Wothwhile consideration. Thanks for sharing.

I aggree, yes, empowering people helps them to make these decisons. I just would like to emphasize again that it is questionable from the perspective of what our Buddha taught that this undertaking is truly empowering leading to competent and sustainable decisons. It is only sustainable for a few years and a potential rebirth in hell due to the deliberate taking of life is so far outweighing the short term benefits that someone beliefing in it would not pursue anything supporting it. If someone would truly belief in the horrific consequences taught that person would shrink back immediately.

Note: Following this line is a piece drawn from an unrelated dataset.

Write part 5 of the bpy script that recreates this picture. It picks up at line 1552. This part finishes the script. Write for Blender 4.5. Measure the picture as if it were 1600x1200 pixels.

What about the simile of the turtle diving in the ocean? Once down in those realms how long and almost impossible to re-enter into a human life form again! And what a miserable one if so. Where is the sustainability and empowerment then being born lame, blind, with little food and comfort etc.? It is not good, a real disaster for all involved. This conduct causes downfall, I really emphatize. Like giving a sweet cake with lots of nutritional values but heavily poisened and causing a wretched and slow death. Consider also the simile of the gambler who lost all his property and his freedom with one throw. Greater the loss for one entering hellish realms. Better for that one who is pierced daily three hundred times per day by speers for a hundred years than the one in hell. That suffering doesn’t count like a small stone in ones fist to the Himalayas. That’s briefly what the Buddha taught about hell.

Someone benefitting another in such ways then is truly an enemy to them, how else could we take it from a Buddhist perspective. Seeing him one should run as quickly as one can and never turning back. This is worthwhile considering. Someone possessing right view would be incapable of being such an enemy. Do you possess the conviction in the lower realms as you profess you do? Please have mercy! As you said you have to:

I am not so sure if the right view is actually rooted in a personal conviction in our case or just knowledge dissociated from belief in the laws of kamma. It is not possible for a person possessing right view, being convinced about the reality of sub-human rebirth and kammic retribution, to support death and a conduct in others conducive to such rebirth, directly or indirectly.


My understanding of karma is that it has more to do with intention and attention (time spent focusing on the intention) than on the act itself. From what you describe, I don’t get the sense that you sit around focusing on how you can get your friends in the pig killing biz and would be quite happy if they came back to you with some other less bloody idea. It seems to me that your primary motivation is generosity.
I don’t think facilitating such a project in and of itself is a problem. Does a real estate agent suffer karmic consequences if they arrange for the sale of land to someone who is going to build a slaughter house? Or a building inspector who signs of on a newly constructed slaughterhouse? The intention isn’t there.
Your friends already have the intention, so this is their responsibility. But just having the intention doesn’t mean they can go through with it. Sometimes simply being up close to the animals may lead some to say ‘No, I don’t want any part of this’ and that can be a good thing. Having the support of the university could be of great help as the Kings Program focuses more on integrated organic agriculture. There is so much innovation going on now in Thai agg that I think there are many alternative ways available to them if exposed to the ideas and training. Most Thai people I have met (I live in Phuket) are very concerned about pesticides and quality of food.
It is hard to get people to change from there traditional diets or get people to adopt farming practices they are not familiar with - I think trying to force something on them would only lead to frustration - it is more helpful if they themselves come up with ideas themselves -so I think this may take some time. Best of luck to you on your project.